Siehe mein erster Kommentar – vielleicht gibt es da noch Ideen woanders?

@TLpz:
DAS ist ja nun wirklich ein leicht zu lösendes Problem:
Gibt es eine Quartiersgarage, dann werden natürlich alle kostenlosen Parkplätze abgeschafft. Für Kurzzeitparker werden Parkuhren aufgestellt, 1,50 € die Stunde 24/7. Da ist so ein Stellplatz für 50-100 € im Monat geschenkt!
Quasi Nutzungszwang der Garage, wenn man länger parken möchte.

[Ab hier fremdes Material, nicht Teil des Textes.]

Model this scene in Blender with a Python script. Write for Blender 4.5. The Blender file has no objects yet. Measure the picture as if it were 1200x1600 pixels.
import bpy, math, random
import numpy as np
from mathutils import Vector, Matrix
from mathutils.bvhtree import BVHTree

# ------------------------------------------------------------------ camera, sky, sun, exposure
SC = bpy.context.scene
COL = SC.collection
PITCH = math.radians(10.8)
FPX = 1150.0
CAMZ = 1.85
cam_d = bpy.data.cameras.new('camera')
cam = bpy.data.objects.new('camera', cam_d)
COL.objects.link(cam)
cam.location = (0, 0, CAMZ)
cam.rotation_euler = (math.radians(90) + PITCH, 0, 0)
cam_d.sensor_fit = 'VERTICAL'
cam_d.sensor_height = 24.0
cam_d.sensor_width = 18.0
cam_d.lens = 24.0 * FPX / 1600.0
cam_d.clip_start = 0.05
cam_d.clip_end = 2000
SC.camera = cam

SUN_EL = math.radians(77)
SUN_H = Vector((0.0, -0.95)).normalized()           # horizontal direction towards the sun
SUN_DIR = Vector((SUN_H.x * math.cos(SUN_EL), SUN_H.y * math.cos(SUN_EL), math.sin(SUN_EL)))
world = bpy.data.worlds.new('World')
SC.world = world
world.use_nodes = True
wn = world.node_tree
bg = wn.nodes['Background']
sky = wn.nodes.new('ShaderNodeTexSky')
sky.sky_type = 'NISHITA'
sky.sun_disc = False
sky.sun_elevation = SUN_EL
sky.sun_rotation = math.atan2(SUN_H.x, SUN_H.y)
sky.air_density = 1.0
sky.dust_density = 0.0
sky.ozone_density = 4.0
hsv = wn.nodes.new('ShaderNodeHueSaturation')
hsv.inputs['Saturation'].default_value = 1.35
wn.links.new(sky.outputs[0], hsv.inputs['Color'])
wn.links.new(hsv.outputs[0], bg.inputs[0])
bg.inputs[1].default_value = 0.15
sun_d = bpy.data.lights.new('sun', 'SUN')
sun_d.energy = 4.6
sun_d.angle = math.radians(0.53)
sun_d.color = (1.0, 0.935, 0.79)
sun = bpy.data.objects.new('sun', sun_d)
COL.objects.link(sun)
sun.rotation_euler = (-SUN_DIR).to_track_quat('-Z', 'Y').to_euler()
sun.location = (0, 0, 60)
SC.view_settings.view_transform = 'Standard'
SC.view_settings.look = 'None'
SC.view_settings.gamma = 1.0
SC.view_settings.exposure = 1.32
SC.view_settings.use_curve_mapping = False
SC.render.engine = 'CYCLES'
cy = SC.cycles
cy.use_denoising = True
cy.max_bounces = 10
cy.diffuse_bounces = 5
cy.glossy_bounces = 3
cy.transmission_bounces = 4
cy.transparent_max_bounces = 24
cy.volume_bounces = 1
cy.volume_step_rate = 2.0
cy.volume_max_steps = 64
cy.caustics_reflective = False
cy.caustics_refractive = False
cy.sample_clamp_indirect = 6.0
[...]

Am Samstag spät Abend bin ich durch besagtes Viertel gefahren. Es gab im Bereich der Lieselotte-Herrman-Str. freie Parkplätze, sowohl im Bereich der Sporthalle, als auch weiter in Richtung Krönerstr. Diese war außerdem noch gesperrt, so dass dort reguläre Parkplätze wegfielen. Es gib in A-C durchaus freie Parkplätze, scheinbar sind viele Autobesitzer jedoch zu bequem, ein paar Meter Laufweg auf sich zu nehmen. Das ist auch in anderen Vierteln zu beobachten. Schon allein deshalb werden Quartiersgaragen scheitern. Hinzu kommen die Kosten bei Anmietung eines Stellplatzes in einer neu errichteten Quartiersgarage. Da würde so manch einer ob des realistischen Preises schlucken und hoffen, dass sich genug (dumme) finden, dies zu bezahlen. Dann wäre für das eigene Vehikel ja wieder (kostenfreier) Platz auf der Straße…

Interessant wird, ob die geplante Schule denn nun wirklich kommt, da ja der Schulneubau in Leipzig gerade erheblich durcheinandergewirbelt wird -> Geburtenrückgänge.

Interessant wäre auch, ob es in anderen Städten mal so etwas wie ein durch Bürgerhand oder “Bürgergeld” finanziertes oder gar betriebenes Parkhaus gibt? Dann kann der Bürger selbst den Spagat durchleben, die Investition abzuzahlen und für Auslastung zu sorgen. Vielleicht geht so was gar mit einer Art Genossenschaft? Meistens haben die Parkenden ja ein längeres Interesse an einem Parkort.

Danke für die Überschrit, welche das Thema noch einmal für alle mit extrem kurzer Aufmerksamkeitsspanne wunderbar zusammenfasst.
Danke auch für den Text, der das Wahlkampfmanöver der SPD beschreibt.
Aber, der vorletzte Absatz ist natürlich Quatsch. Das Langfristkonzept Ruhender Verkehr gilt für ganz Leipzig, nicht nur für Teile. Und es wird in Anger-Crottendorf keine Parkraumbewirtschaftung geben. Denn das Ergebnis der Parkraumanalyse ist ja, dass es die lieben Anwohnenden selbst sind, die ihren Stadtteil zuparken.